Results 1 entry found

Saturday, April 30, 1864.+-

Washington, DC.

President discusses with O. H. Browning and former Sen. Thomas Ewing (Ohio) case of Commodore Charles Wilkes guilty of unauthorized publication of letters of Sec. Welles, and case of Capt. Samuel Black. Browning, Diary.

President Lincoln "pardon[s]" and frees twenty-five "Indian prisoners now in confinement at Camp McClellan near Davenport Iowa." The men represent a portion of the Indians who have been confined since November 1862, as a result of the August 1862 Dakota uprising. Missionary Thomas S. Williamson and Special Commissioner to the Indians George E. H. Day wrote to Lincoln and urged him to release the prisoners. Day wrote, "[I]n the name of humanity [I] beg that you will . . . order them released and sent to take care of their starving families now perishing for want of food." Thomas S. Williamson to Abraham Lincoln, 27 April 1864; William P. Dole to Abraham Lincoln, 28 April 1864, both in Abraham Lincoln Papers, Library of Congress, Washington, DC; Order for Pardon of Sioux Indians, 30 April 1864, CW, 7:325-26.

F. B. Carpenter introduces Lincoln to Elizabeth Cady Stanton, leader in women's rights movement, and her brother-in-law, Samuel Wilkeson, head of New York "Tribune" bureau in Washington. Carpenter, Six Months, 101.

After midnight Lincoln visits offices of John Nicolay and John Hay to show caricature by Thomas Hood and enjoy laugh. Hay, Letters and Diary.

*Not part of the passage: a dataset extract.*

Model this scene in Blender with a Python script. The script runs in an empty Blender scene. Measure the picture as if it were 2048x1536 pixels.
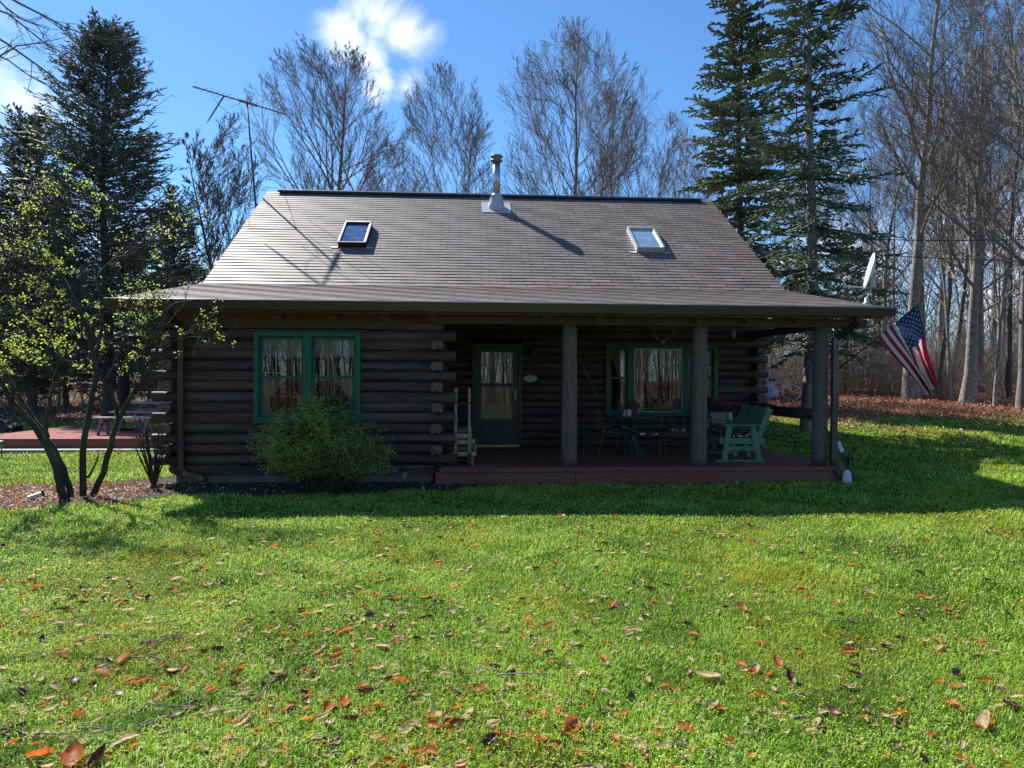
import bpy, math, random
import numpy as np
from mathutils import Vector, Matrix
R=math.radians
random.seed(7)
rs=np.random.RandomState
S=bpy.context.scene
COL=S.collection
# ------------------------------------------------------------------ camera and house frame
F=1380.; TH=R(3.7); ROLL=.0045; PIT=math.atan(10/1380.); H=1.72
fw=np.array([0,math.cos(PIT),-math.sin(PIT)]); up0=np.array([0,math.sin(PIT),math.cos(PIT)]); rt0=np.array([1.,0,0])
rt=math.cos(ROLL)*rt0+math.sin(ROLL)*up0; up=math.cos(ROLL)*up0-math.sin(ROLL)*rt0
U=np.array([math.cos(TH),math.sin(TH),0]); V=np.array([-math.sin(TH),math.cos(TH),0])
def ray(x,y): return fw+rt*((x-1024)/F)+up*(-(y-768)/F)
def onv(x,y,v):
    d=ray(x,y); t=v/(d@V); P=np.array([0,0,H])+d*t; return float(P@U),float(P[2])
def sm(a,b,x):
    t=np.clip((x-a)/(b-a),0,1); return t*t*(3-2*t)
def ground(u,v):
    u=np.asarray(u,float); v=np.asarray(v,float)
    s=sm(2,9,u)
    d=v-13
    ramp=.0675*np.clip((d+np.sqrt(d*d+1.2))/2,0,17.5)
    far=np.clip(v-30,0,400)*.02
    b=.02*np.sin(u*.9+v*.5)*np.sin(v*.7-u*.3)+.008*np.sin(u*2.3+1)*np.sin(v*2.1)
    b=b*sm(1,3,np.abs(v-11)) 
    return .03+s*ramp+far+b+sm(20,60,np.abs(u))*1.0
def gz(u,v): return float(ground(u,v))
def atg(x,v):
    """the u that lies in direction x (photo pixels) at depth v"""
    return onv(x,768,v)[0]
cam=bpy.data.cameras.new('camera'); co=bpy.data.objects.new('camera',cam); COL.objects.link(co)
cam.sensor_width=36; cam.lens=36*F/2048; cam.clip_start=.1; cam.clip_end=2000
m=Matrix(((rt[0],up[0],-fw[0],0),(rt[1],up[1],-fw[1],0),(rt[2],up[2],-fw[2],H),(0,0,0,1)))
co.matrix_world=m; S.camera=co
# ------------------------------------------------------------------ materials
MATS={}
class N:
    def __init__(s,name):
        s.m=bpy.data.materials.new(name); s.m.use_nodes=True; s.t=s.m.node_tree; s.b=s.t.nodes['Principled BSDF']; s.o=s.t.nodes['Material Output']
        s.tc=None
    def n(s,typ,**k):
        x=s.t.nodes.new(typ)
        for a,b in k.items():
            if a.startswith('i_'): x.inputs[a[2:].replace('_',' ')].default_value=b
            else: setattr(x,a,b)
        return x
    def l(s,a,b): s.t.links.new(a,b)
    def co(s,scale=(1,1,1),src='Object'):
        if s.tc is None: s.tc=s.n('ShaderNodeTexCoord')
        mp=s.n('ShaderNodeMapping'); mp.inputs['Scale'].default_value=scale; s.l(s.tc.outputs[src],mp.inputs['Vector']); return mp.outputs[0]
    def noise(s,scale,vec=None,detail=5,rough=.6):
        x=s.n('ShaderNodeTexNoise'); x.inputs['Scale'].default_value=scale; x.inputs['Detail'].default_value=detail; x.inputs['Roughness'].default_value=rough
        if vec: s.l(vec,x.inputs['Vector'])
        return x.outputs['Fac']
    def ramp(s,fac,stops):
        x=s.n('ShaderNodeValToRGB'); e=x.color_ramp.elements
        while len(e)<len(stops): e.new(.5)
        for i,(p,c) in enumerate(stops): e[i].position=p; e[i].color=(*c,1)
        s.l(fac,x.inputs[0]); return x.outputs[0]
    def mix(s,fac,a,b,typ='MIX'):
        x=s.n('ShaderNodeMix',data_type='RGBA',blend_type=typ)
        for sock,v in ((x.inputs[0],fac),(x.inputs[6],a),(x.inputs[7],b)):
            if hasattr(v,'is_output'): s.l(v,sock)
            elif isinstance(v,(int,float)): sock.default_value=v
            else: sock.default_value=(*v,1)
        return x.outputs[2]
    def bump(s,h,st,dist=.01):
        x=s.n('ShaderNodeBump'); x.inputs['Strength'].default_value=st; x.inputs['Distance'].default_value=dist; s.l(h,x.inputs['Height']); s.l(x.outputs[0],s.b.inputs['Normal'])
def mat(name,c1,c2=None,rough=.7,scale=6,stretch=(1,1,1),metal=0,bump=.3,dist=.01,spec=None,c3=None,trans=0):
    if name in MATS: return MATS[name]
    k=N(name); c2=c2 or tuple(x*.75 for x in c1)
    vec=k.co(stretch); f=k.noise(scale,vec); f2=k.noise(scale*.17,vec,3)
    st=[(.3,c2),(.68,c1)]
    col=k.ramp(f,st)
    if c3: col=k.mix(k.ramp(f2,[(.45,(0,0,0)),(.62,(1,1,1))]),col,c3)
    k.l(col,k.b.inputs['Base Color']); k.b.inputs['Roughness'].default_value=rough; k.b.inputs['Metallic'].default_value=metal
    if spec is not None: k.b.inputs['Specular IOR Level'].default_value=spec
    if bump: k.bump(f,bump,dist)
    if trans:
        t=k.n('ShaderNodeBsdfTranslucent'); k.l(col,t.inputs[0]); mx=k.n('ShaderNodeMixShader'); mx.inputs[0].default_value=trans
        k.l(k.b.outputs[0],mx.inputs[1]); k.l(t.outputs[0],mx.inputs[2]); k.l(mx.outputs[0],k.o.inputs[0])
    MATS[name]=k.m; return k.m
M={}
M['log']=mat('log_stain',(.098,.062,.055),(.034,.022,.020),.68,9,(.5,.5,5),bump=.9,dist=.018,c3=(.13,.088,.077))
M['logend']=mat('log_end_grain',(.21,.145,.12),(.07,.048,.04),.85,14,bump=.6)
M['logside']=mat('log_side',(.10,.062,.045),(.045,.028,.022),.8,9,(5,.5,5),bump=.5)
M['rafter']=mat('rafter_end',(.16,.085,.05),(.06,.03,.02),.8,18,bump=.5)
M['post']=mat('post_wood',(.20,.155,.135),(.075,.057,.05),.8,10,(5,5,.5),bump=.7,dist=.015)
M['board']=mat('brown_board',(.14,.085,.075),(.07,.045,.042),.7,8,(.6,4,4),bump=.3)
M['deck']=mat('red_stained_deck',(.36,.085,.06),(.15,.038,.03),.55,8,(.4,6,6),bump=.3,c3=(.20,.09,.07))
M['deck2']=mat('sun_bleached_red_deck',(.27,.05,.03),(.16,.03,.02),.85,8,(.4,6,6),bump=.3)
M['concrete']=mat('foundation_concrete',(.24,.225,.2),(.13,.12,.11),.9,7,bump=.4,c3=(.17,.16,.145))
M['green']=mat('green_window_paint',(.010,.135,.085),(.008,.10,.066),.45,10,bump=.08)
M['door']=mat('teal_door_paint',(.024,.075,.078),(.018,.055,.06),.4,10,bump=.05)
M['bench']=mat('sage_bench_paint',(.125,.28,.195),(.085,.20,.14),.55,12,bump=.15)
M['iron']=mat('green_iron',(.02,.085,.06),(.012,.05,.036),.4,30,bump=.2)
M['greyiron']=mat('grey_green_iron',(.10,.13,.12),(.05,.07,.065),.45,30,bump=.2)
M['gutter']=mat('brown_gutter',(.058,.038,.041),(.042,.028,.03),.26,5,bump=.03,spec=.7)
M['gutterlip']=mat('glint_gutter_lip',(.34,.30,.30),(.26,.22,.22),.33,5,metal=.6,bump=.02)  # pale metal colour stands in for the white sun glint on the lip
M['black']=mat('black_paint',(.012,.012,.014),(.02,.02,.022),.4,20,bump=.1)
M['steel']=mat('galvanised_steel',(.62,.64,.65),(.42,.44,.46),.32,25,metal=.9,bump=.05)
M['flash']=mat('dull_flashing',(.55,.57,.56),(.38,.41,.41),.5,9,metal=.5,bump=.1)
M['alu']=mat('aerial_aluminium',(.30,.29,.30),(.15,.14,.15),.5,30,metal=.4,bump=0)
M['white']=mat('white_paint',(.75,.75,.72),(.6,.6,.58),.5,12,bump=.05)
M['plaque']=mat('enamel_plaque',(.62,.62,.6),(.5,.5,.49),.35,12,bump=.05)
M['brass']=mat('brass',(.75,.6,.2),(.6,.46,.14),.35,20,metal=.6,bump=.02)
M['lace']=mat('lace_curtain',(.88,.87,.83),(.72,.71,.67),.9,60,(1,1,1),bump=.1,trans=.35)
M['tan']=mat('tan_muntin',(.5,.36,.22),(.38,.27,.16),.6,12,bump=.05)
M['panereflect']=mat('tan_pane_reflection',(.62,.46,.38),(.46,.33,.27),.8,22,bump=.2)  # tan reflection in the lower door pane, put into a colour
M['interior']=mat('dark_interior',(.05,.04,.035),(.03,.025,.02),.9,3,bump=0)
M['wood']=mat('pale_timber',(.42,.31,.19),(.26,.18,.12),.75,9,(3,3,.6),bump=.2)
M['fire']=mat('split_firewood',(.62,.47,.31),(.30,.21,.13),.85,7,(.7,4,4),bump=.5)
M['barkfire']=mat('firewood_bark',(.16,.12,.095),(.06,.045,.035),.95,10,bump=.7)
M['grey']=mat('weathered_grey_wood',(.42,.40,.37),(.27,.255,.235),.8,9,(.7,5,5),bump=.25)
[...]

Acknowledges invitation to attend Grand Musical Festival in Philadelphia on Wednesday, May 4, 1864. "I shall be most happy to be present at an entertainment which promises so much, especially as it is in aid of so beneficent a charity as that in which you are interested, if my engagements next week will allow it." Abraham Lincoln to James R. Fry, 30 April 1864, CW, 7:323-24.

Writes Gen. Grant and expresses "entire satisfaction with what you have done up to this time, . . . If there is anything wanting which is within my power to give, do not fail to let me know. And now with a brave Army, and a just cause, may God sustain you." Abraham Lincoln to Ulysses S. Grant, 30 April 1864, CW, 7:324-25.